RCU Forums - View Single Post - Another Drone Pilot does it Again
View Single Post
Old 05-30-2015 | 05:12 AM
  #1512  
franklin_m's Avatar
franklin_m
 
Joined: Nov 2005
Posts: 4,608
Likes: 0
Received 1 Like on 1 Post
From: State College, PA
Default

Originally Posted by porcia83
Risk cannot be totally eliminated, ever. No amount of rules or regulations or planning can stop things from going wrong. Commercial aviation, nuclear power, and virtually ever other industry out there has issues. Wonder if the folks at Chernobyl, Three Mile Island, and Fukushima thought risk was eliminated. How many scale aircraft crash a year? Think anyone goes to a MLB game expecting to get clocked in the head by a foul? No.
I guess it's a good thing that the designers of seat belts, airbags, TCAS, backup warning sensors, blind spot monitors, and a host of other technologies didn't hold the attitude that "risk cannot be totally eliminated." Just because events happen doesn't mean we can't take a hard look a the sequence of events, decision making, design, construction, maintenance or other issues to try and prevent the event from happening again.

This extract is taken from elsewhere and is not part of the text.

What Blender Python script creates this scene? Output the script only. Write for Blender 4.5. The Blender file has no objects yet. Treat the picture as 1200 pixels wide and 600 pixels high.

I don't wish for anything bad to happen. But as a graduate of military aviation safety school and someone who's spent a career managing risk in both aviation and heavy industry, giving up on the idea that risk can be eliminated is an anathema to me and pretty much the entire safety professional community. I see increasing risk to the public as a result of the growing number of large and fast aircraft. I have been trained to not wait until something happens to address an issue, but to try and prevent it. What I'm trying to do with these examples / discussions is to raise awareness that it is possible. But that's the opinion of a safety professional - an aviation safety trained professional at that - so you'll have to decide how much that matters.